Why does EIA believe in zero trade & stockpile destruction?
International wildlife crime, particularly elephant poaching and the ivory trade, has been high on the agenda of much of the world’s media in recent weeks.
With EIA’s position of opposing all trade in the products of threatened wildlife because it drives and facilitates demand, we’ve been challenged on several occasions to explain or justify our stance and thought it would be useful to set out our arguments all in one place.
So here are a few questions typical of those put to us, together with the reasons we have for the policies we pursue.
EIA supports the destruction of stockpiles of all endangered wildlife products, such as ivory, rhino horn and tiger skins & derivatives.
Through our undercover investigations, we know that many major wildlife criminals, as well as decision-makers and consumers, follow wildlife crime issues in the media and we believe public stockpile destruction sends out a powerful and unequivocal awareness-raising message that these items are contraband and the result of criminal activity. They belong on the animal and nowhere else.
As well as the public messaging value of destruction, there are also other considerations. One is the high cost of storing and securing these potentially very lucrative stockpiles and another is the danger of theft, with previously seized contraband making its way back onto the black market, as has frequently happened in the case of ivory.
The destruction of stockpiles has no material impact on the value of ivory for the simple reason that stockpiled ivory was already out of circulation and the vast bulk of it would never officially be allowed back onto the market.
When Parties to the Convention on International Trade in Endangered Species (CITES) vote to approve ‘one-off’ sales from stockpiles, only that ivory which has accrued from natural mortality, problem animal control or management initiatives is allowed to be sold. Countries are not allowed to sell poached ivory that has been seized.
The argument that introducing a ‘legal’ supply of ivory into the market will lower prices and satisfy demand simply has no basis in truth and doesn’t stand up to scrutiny.
In fact, this tactic has already been tried after various pro-trade interests persuaded CITES of its merit, following the 1989 international ban on ivory trade, to approve two ‘one-off’ sales – to Japan in 1999 and to China and Japan in 2008.

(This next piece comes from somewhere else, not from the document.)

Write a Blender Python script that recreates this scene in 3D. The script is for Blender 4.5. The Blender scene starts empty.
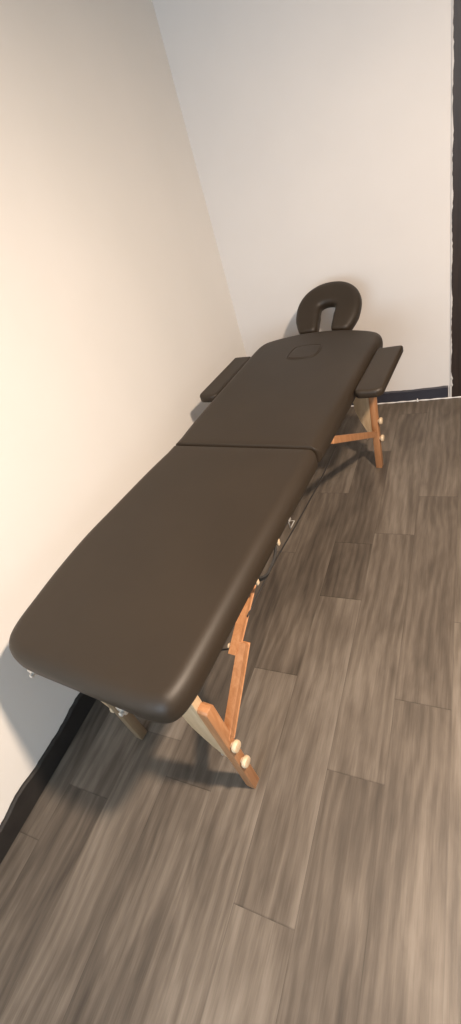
import bpy, bmesh, math, random
from mathutils import Vector, Matrix
random.seed(4)
SC = bpy.context.scene
COL = SC.collection

# ------------------------------------------------------------------ materials
def srgb(r, g, b):
    f = lambda c: (c / 255 / 12.92) if c / 255 <= 0.04045 else ((c / 255 + 0.055) / 1.055) ** 2.4
    return (f(r), f(g), f(b), 1.0)

def new_mat(name, rough=0.5, spec=0.5, metal=0.0):
    m = bpy.data.materials.new(name)
    m.use_nodes = True
    nt = m.node_tree
    b = nt.nodes['Principled BSDF']
    b.inputs['Roughness'].default_value = rough
    b.inputs['Specular IOR Level'].default_value = spec
    b.inputs['Metallic'].default_value = metal
    return m, nt, b

def node(nt, typ, **kw):
    n = nt.nodes.new(typ)
    for k, v in kw.items():
        setattr(n, k, v)
    return n

def ramp(nt, fac, stops):
    n = node(nt, 'ShaderNodeValToRGB')
    e = n.color_ramp.elements
    e[0].position, e[0].color = stops[0]
    e[1].position, e[1].color = stops[-1]
    for p, c in stops[1:-1]:
        x = e.new(p); x.color = c
    nt.links.new(fac, n.inputs['Fac'])
    return n

def noise(nt, vec, scale, detail=4, rough=0.55, dist=0.0, mapping=None):
    n = node(nt, 'ShaderNodeTexNoise')
    n.inputs['Scale'].default_value = scale
    n.inputs['Detail'].default_value = detail
    n.inputs['Roughness'].default_value = rough
    n.inputs['Distortion'].default_value = dist
    if mapping:
        mp = node(nt, 'ShaderNodeMapping')
        mp.inputs['Scale'].default_value = mapping
        nt.links.new(vec, mp.inputs['Vector']); vec = mp.outputs['Vector']
    nt.links.new(vec, n.inputs['Vector'])
    return n

def bump(nt, b, height, strength, dist):
    n = node(nt, 'ShaderNodeBump')
    n.inputs['Strength'].default_value = strength
    n.inputs['Distance'].default_value = dist
    nt.links.new(height, n.inputs['Height'])
    nt.links.new(n.outputs['Normal'], b.inputs['Normal'])

def noisy(name, c1, c2, scale, rough, spec=0.5, mapping=None, bs=0.0, bd=0.001, bscale=None, metal=0.0, detail=4):
    m, nt, b = new_mat(name, rough, spec, metal)
    tc = node(nt, 'ShaderNodeTexCoord')
    n = noise(nt, tc.outputs['Object'], scale, detail, mapping=mapping)
    r = ramp(nt, n.outputs['Fac'], [(0.3, c1), (0.7, c2)])
    nt.links.new(r.outputs['Color'], b.inputs['Base Color'])
    if bs:
        n2 = noise(nt, tc.outputs['Object'], bscale or scale, 5)
        bump(nt, b, n2.outputs['Fac'], bs, bd)
    return m

M = {}
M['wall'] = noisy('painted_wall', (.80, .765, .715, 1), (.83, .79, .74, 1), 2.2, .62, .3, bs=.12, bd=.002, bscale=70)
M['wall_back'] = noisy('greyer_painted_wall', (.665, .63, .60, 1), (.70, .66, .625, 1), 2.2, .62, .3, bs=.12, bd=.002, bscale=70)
M['ceiling'] = noisy('ceiling_paint', (.78, .77, .75, 1), (.82, .81, .79, 1), 3, .8, .2)
M['grey_wall'] = noisy('cool_grey_wall_paint', (.36, .39, .42, 1), (.39, .42, .45, 1), 2.2, .7, .3)
M['skirting'] = noisy('dark_skirting_paint', (.016, .014, .013, 1), (.030, .026, .023, 1), 9, .6, .3)
M['skirting_blue'] = noisy('blue_black_skirting_paint', (.026, .026, .036, 1), (.04, .04, .052, 1), 9, .45, .4)
M['casing'] = noisy('dark_brown_casing', (.018, .011, .008, 1), (.032, .019, .013, 1), 6, .45, .4, mapping=(12, 12, 1))
M['white_paint'] = noisy('white_gloss_paint', (.78, .75, .72, 1), (.84, .81, .78, 1), 20, .4, .5)
M['vinyl'] = noisy('brown_vinyl', (.024, .0165, .010, 1), (.029, .020, .0122, 1), 5, .50, .36, bs=.16, bd=.0012, bscale=260)
M['vinyl_arm'] = M['vinyl']
M['webbing'] = noisy('black_webbing', (.012, .011, .010, 1), (.022, .020, .018, 1), 60, .7, .3)
M['cable'] = noisy('black_cable', (.014, .012, .011, 1), (.022, .019, .017, 1), 60, .5, .4)
M['metal'] = noisy('zinc_metal', (.62, .60, .56, 1), (.76, .74, .70, 1), 90, .32, .5, metal=.75)
M['bracket'] = noisy('black_bracket', (.012, .011, .010, 1), (.02, .018, .016, 1), 40, .45, .4)

def wood(name, c1, c2, c3, rough=.42):
    m, nt, b = new_mat(name, rough, .4)
    tc = node(nt, 'ShaderNodeTexCoord')
    n = noise(nt, tc.outputs['Object'], 5, 6, .6, .6, mapping=(14, 14, 1.2))
    r = ramp(nt, n.outputs['Fac'], [(.25, c1), (.52, c2), (.78, c3)])
    nt.links.new(r.outputs['Color'], b.inputs['Base Color'])
    bump(nt, b, n.outputs['Fac'], .08, .001)
    return m
M['beech'] = wood('pale_beech', (.42, .29, .165, 1), (.53, .38, .23, 1), (.60, .45, .29, 1))
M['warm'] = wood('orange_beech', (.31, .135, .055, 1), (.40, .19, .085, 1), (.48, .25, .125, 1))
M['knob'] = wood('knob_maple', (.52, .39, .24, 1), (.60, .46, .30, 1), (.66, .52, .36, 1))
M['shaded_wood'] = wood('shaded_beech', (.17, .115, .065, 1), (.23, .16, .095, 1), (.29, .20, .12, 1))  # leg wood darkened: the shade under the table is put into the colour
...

In 2002, China (only a few years before pulling a major U-turn and seeking ‘approved buyer’ status to allow it to bid at auction for stockpile ivory) itself told CITES that the ‘Japan experiment’ was the main cause of its growing ivory-smuggling problem because the sale had confused Chinese consumers, leading them to believe the international ivory trade had been resumed; its warning was ignored.

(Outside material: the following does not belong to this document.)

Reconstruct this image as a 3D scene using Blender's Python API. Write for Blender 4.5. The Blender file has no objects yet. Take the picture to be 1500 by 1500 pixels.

The result of these two officially sanctioned ivory sales? A swift and bloody spike in poaching which has steadily increased to the point that the past three years have been among the worst ever for elephants.
The clear evidence on the ground is that the CITES-sanctioned ivory sales have served only to stimulate ever-greater demand, confuse consumers, create a supply stream behind which poached ivory can be laundered, and even allow one ‘approved buyer’ nation (China) to profiteer on the stockpiled ivory it purchased at auction by selling it on to its domestic carving industry at a vast mark-up.
Legal sales have clearly failed to either reduce the price of ivory or curb illegal trade, and EIA believes this complete failure must be recognised for what it is and not repeated.
Attempting to undercut the black market with a ‘legal’ supply is a naïve and inappropriate strategy for a market that does not have a finite demand and which is ever more stimulated by new supplies.
Wildlife trade bans do work – but only if they are not sabotaged.
Bans on wildlife products reduce demand because most consumers are law-abiding, and ongoing efforts to reduce residual demand ensure a ban’s conservation success in the long term.
However, rekindling and stimulating demand – say, via the two CITES-sanctioned ivory sales – effectively undermines bans, endangering the very species they were meant to protect.
Bans on trade in parts and products from wild elephants, rhinos and tigers did work and would have continued working if the dying demand for their parts and products had not been revived and stimulated by legal trade that has confused consumers, thwarted law enforcement and opened opportunities for criminals and wealthy speculators who are banking on extinction.
We would never condone shooting people on sight, especially when they’re not the drivers of the illegal trade.
The unfortunate reality is that there will probably always be those poor and desperate enough to attempt to poach elephants, rhino and other species, regardless of the likely prospect of summary execution.
The ivory trade, and the trades in tiger parts & skins and illegally logged timber, are major forms of transnational organised crime, run by powerful criminal syndicates.
But most poachers, like most loggers, are local to the area in which they operate and are generally driven by poverty – shoot them and the local economic realities will only see more rise in their place.
The real people to go after, the ones who plan, fund and facilitate the ivory trade, are the well-connected international organised criminals behind the trade who fund the poaching and subsequent smuggling, and the only way to go after them is through better international co-operation of enforcement agencies and intelligence-led operations.